____ Given data

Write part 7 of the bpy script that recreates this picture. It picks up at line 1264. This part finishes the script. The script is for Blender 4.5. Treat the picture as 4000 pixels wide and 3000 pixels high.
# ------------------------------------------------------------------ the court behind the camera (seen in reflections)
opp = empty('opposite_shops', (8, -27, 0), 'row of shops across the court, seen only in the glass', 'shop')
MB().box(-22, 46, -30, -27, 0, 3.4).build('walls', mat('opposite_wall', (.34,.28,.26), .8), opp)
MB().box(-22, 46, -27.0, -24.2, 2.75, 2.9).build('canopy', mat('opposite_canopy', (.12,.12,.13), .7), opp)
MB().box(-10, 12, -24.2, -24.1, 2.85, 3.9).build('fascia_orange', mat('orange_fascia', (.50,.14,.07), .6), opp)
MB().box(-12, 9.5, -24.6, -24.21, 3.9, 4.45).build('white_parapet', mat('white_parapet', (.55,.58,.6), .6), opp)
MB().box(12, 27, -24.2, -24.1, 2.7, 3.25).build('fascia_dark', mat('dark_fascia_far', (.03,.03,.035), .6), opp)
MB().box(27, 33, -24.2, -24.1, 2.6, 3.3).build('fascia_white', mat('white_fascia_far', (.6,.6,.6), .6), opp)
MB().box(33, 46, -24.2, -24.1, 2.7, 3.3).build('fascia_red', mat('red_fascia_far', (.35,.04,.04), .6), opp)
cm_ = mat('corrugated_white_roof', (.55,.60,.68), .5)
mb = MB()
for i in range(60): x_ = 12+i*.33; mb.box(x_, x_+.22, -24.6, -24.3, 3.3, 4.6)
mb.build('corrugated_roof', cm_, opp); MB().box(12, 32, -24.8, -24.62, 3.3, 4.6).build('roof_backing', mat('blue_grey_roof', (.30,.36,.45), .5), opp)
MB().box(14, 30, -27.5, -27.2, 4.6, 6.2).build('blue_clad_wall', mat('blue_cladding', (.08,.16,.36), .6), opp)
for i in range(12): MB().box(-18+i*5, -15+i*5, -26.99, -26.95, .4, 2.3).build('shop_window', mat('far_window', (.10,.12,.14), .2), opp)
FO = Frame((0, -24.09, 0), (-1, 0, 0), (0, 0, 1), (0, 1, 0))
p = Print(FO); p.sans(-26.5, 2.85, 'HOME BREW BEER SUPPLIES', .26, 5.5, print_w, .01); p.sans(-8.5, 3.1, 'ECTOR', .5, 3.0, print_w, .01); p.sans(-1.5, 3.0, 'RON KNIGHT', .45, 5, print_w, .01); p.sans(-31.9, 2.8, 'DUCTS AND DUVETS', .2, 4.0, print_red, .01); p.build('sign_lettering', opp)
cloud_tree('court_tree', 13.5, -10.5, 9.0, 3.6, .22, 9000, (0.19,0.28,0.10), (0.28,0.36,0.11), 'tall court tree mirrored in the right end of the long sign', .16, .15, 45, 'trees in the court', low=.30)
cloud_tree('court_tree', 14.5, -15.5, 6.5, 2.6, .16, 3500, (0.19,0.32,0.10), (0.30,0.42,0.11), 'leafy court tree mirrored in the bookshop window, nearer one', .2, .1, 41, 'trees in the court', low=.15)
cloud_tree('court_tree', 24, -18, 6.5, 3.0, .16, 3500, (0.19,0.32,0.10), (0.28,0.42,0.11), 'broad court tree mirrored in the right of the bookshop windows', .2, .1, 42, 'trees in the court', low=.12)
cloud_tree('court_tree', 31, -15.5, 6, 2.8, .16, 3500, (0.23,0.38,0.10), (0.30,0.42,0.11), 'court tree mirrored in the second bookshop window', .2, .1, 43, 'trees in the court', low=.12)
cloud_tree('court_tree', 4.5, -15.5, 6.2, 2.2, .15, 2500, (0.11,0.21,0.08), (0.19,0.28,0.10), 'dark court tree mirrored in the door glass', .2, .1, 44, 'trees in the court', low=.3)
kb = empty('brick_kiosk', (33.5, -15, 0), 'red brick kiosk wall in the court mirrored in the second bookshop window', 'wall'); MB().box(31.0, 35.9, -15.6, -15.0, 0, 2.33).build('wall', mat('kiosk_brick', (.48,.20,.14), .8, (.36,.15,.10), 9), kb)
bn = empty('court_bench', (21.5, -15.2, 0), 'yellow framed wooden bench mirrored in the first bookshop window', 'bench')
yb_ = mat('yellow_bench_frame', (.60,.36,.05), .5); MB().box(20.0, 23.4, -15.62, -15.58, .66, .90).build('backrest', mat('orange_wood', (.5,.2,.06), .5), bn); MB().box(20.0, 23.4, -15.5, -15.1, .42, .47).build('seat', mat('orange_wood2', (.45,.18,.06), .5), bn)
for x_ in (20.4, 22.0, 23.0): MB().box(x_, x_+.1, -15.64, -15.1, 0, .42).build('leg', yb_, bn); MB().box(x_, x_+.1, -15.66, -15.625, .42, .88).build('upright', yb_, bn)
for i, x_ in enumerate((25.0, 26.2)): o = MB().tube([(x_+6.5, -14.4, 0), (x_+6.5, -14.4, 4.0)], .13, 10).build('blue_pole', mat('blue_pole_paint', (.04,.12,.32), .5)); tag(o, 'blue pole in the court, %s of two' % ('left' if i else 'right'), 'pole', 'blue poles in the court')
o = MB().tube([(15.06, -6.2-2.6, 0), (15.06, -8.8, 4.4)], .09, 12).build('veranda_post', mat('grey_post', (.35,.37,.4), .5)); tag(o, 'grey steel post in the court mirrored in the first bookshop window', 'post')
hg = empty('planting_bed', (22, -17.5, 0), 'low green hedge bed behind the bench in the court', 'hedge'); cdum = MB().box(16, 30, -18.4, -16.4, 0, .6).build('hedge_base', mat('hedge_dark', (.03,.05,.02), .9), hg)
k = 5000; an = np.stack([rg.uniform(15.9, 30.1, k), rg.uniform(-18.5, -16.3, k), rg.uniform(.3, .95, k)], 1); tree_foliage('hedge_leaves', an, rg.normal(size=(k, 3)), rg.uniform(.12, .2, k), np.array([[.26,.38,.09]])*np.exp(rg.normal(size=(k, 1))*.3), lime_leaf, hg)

________

Requirement:
Repeat the whole listing exactly, keeping every line intact.

Completed task:
Write part 7 of the bpy script that recreates this picture. It picks up at line 1264. This part finishes the script. The script is for Blender 4.5. Treat the picture as 4000 pixels wide and 3000 pixels high.
# ------------------------------------------------------------------ the court behind the camera (seen in reflections)
opp = empty('opposite_shops', (8, -27, 0), 'row of shops across the court, seen only in the glass', 'shop')
MB().box(-22, 46, -30, -27, 0, 3.4).build('walls', mat('opposite_wall', (.34,.28,.26), .8), opp)
MB().box(-22, 46, -27.0, -24.2, 2.75, 2.9).build('canopy', mat('opposite_canopy', (.12,.12,.13), .7), opp)
MB().box(-10, 12, -24.2, -24.1, 2.85, 3.9).build('fascia_orange', mat('orange_fascia', (.50,.14,.07), .6), opp)
MB().box(-12, 9.5, -24.6, -24.21, 3.9, 4.45).build('white_parapet', mat('white_parapet', (.55,.58,.6), .6), opp)
MB().box(12, 27, -24.2, -24.1, 2.7, 3.25).build('fascia_dark', mat('dark_fascia_far', (.03,.03,.035), .6), opp)
MB().box(27, 33, -24.2, -24.1, 2.6, 3.3).build('fascia_white', mat('white_fascia_far', (.6,.6,.6), .6), opp)
MB().box(33, 46, -24.2, -24.1, 2.7, 3.3).build('fascia_red', mat('red_fascia_far', (.35,.04,.04), .6), opp)
cm_ = mat('corrugated_white_roof', (.55,.60,.68), .5)
mb = MB()
for i in range(60): x_ = 12+i*.33; mb.box(x_, x_+.22, -24.6, -24.3, 3.3, 4.6)
mb.build('corrugated_roof', cm_, opp); MB().box(12, 32, -24.8, -24.62, 3.3, 4.6).build('roof_backing', mat('blue_grey_roof', (.30,.36,.45), .5), opp)
MB().box(14, 30, -27.5, -27.2, 4.6, 6.2).build('blue_clad_wall', mat('blue_cladding', (.08,.16,.36), .6), opp)
for i in range(12): MB().box(-18+i*5, -15+i*5, -26.99, -26.95, .4, 2.3).build('shop_window', mat('far_window', (.10,.12,.14), .2), opp)
FO = Frame((0, -24.09, 0), (-1, 0, 0), (0, 0, 1), (0, 1, 0))
p = Print(FO); p.sans(-26.5, 2.85, 'HOME BREW BEER SUPPLIES', .26, 5.5, print_w, .01); p.sans(-8.5, 3.1, 'ECTOR', .5, 3.0, print_w, .01); p.sans(-1.5, 3.0, 'RON KNIGHT', .45, 5, print_w, .01); p.sans(-31.9, 2.8, 'DUCTS AND DUVETS', .2, 4.0, print_red, .01); p.build('sign_lettering', opp)
cloud_tree('court_tree', 13.5, -10.5, 9.0, 3.6, .22, 9000, (0.19,0.28,0.10), (0.28,0.36,0.11), 'tall court tree mirrored in the right end of the long sign', .16, .15, 45, 'trees in the court', low=.30)
cloud_tree('court_tree', 14.5, -15.5, 6.5, 2.6, .16, 3500, (0.19,0.32,0.10), (0.30,0.42,0.11), 'leafy court tree mirrored in the bookshop window, nearer one', .2, .1, 41, 'trees in the court', low=.15)
cloud_tree('court_tree', 24, -18, 6.5, 3.0, .16, 3500, (0.19,0.32,0.10), (0.28,0.42,0.11), 'broad court tree mirrored in the right of the bookshop windows', .2, .1, 42, 'trees in the court', low=.12)
cloud_tree('court_tree', 31, -15.5, 6, 2.8, .16, 3500, (0.23,0.38,0.10), (0.30,0.42,0.11), 'court tree mirrored in the second bookshop window', .2, .1, 43, 'trees in the court', low=.12)
cloud_tree('court_tree', 4.5, -15.5, 6.2, 2.2, .15, 2500, (0.11,0.21,0.08), (0.19,0.28,0.10), 'dark court tree mirrored in the door glass', .2, .1, 44, 'trees in the court', low=.3)
kb = empty('brick_kiosk', (33.5, -15, 0), 'red brick kiosk wall in the court mirrored in the second bookshop window', 'wall'); MB().box(31.0, 35.9, -15.6, -15.0, 0, 2.33).build('wall', mat('kiosk_brick', (.48,.20,.14), .8, (.36,.15,.10), 9), kb)
bn = empty('court_bench', (21.5, -15.2, 0), 'yellow framed wooden bench mirrored in the first bookshop window', 'bench')
yb_ = mat('yellow_bench_frame', (.60,.36,.05), .5); MB().box(20.0, 23.4, -15.62, -15.58, .66, .90).build('backrest', mat('orange_wood', (.5,.2,.06), .5), bn); MB().box(20.0, 23.4, -15.5, -15.1, .42, .47).build('seat', mat('orange_wood2', (.45,.18,.06), .5), bn)
for x_ in (20.4, 22.0, 23.0): MB().box(x_, x_+.1, -15.64, -15.1, 0, .42).build('leg', yb_, bn); MB().box(x_, x_+.1, -15.66, -15.625, .42, .88).build('upright', yb_, bn)
for i, x_ in enumerate((25.0, 26.2)): o = MB().tube([(x_+6.5, -14.4, 0), (x_+6.5, -14.4, 4.0)], .13, 10).build('blue_pole', mat('blue_pole_paint', (.04,.12,.32), .5)); tag(o, 'blue pole in the court, %s of two' % ('left' if i else 'right'), 'pole', 'blue poles in the court')
o = MB().tube([(15.06, -6.2-2.6, 0), (15.06, -8.8, 4.4)], .09, 12).build('veranda_post', mat('grey_post', (.35,.37,.4), .5)); tag(o, 'grey steel post in the court mirrored in the first bookshop window', 'post')
hg = empty('planting_bed', (22, -17.5, 0), 'low green hedge bed behind the bench in the court', 'hedge'); cdum = MB().box(16, 30, -18.4, -16.4, 0, .6).build('hedge_base', mat('hedge_dark', (.03,.05,.02), .9), hg)
k = 5000; an = np.stack([rg.uniform(15.9, 30.1, k), rg.uniform(-18.5, -16.3, k), rg.uniform(.3, .95, k)], 1); tree_foliage('hedge_leaves', an, rg.normal(size=(k, 3)), rg.uniform(.12, .2, k), np.array([[.26,.38,.09]])*np.exp(rg.normal(size=(k, 1))*.3), lime_leaf, hg)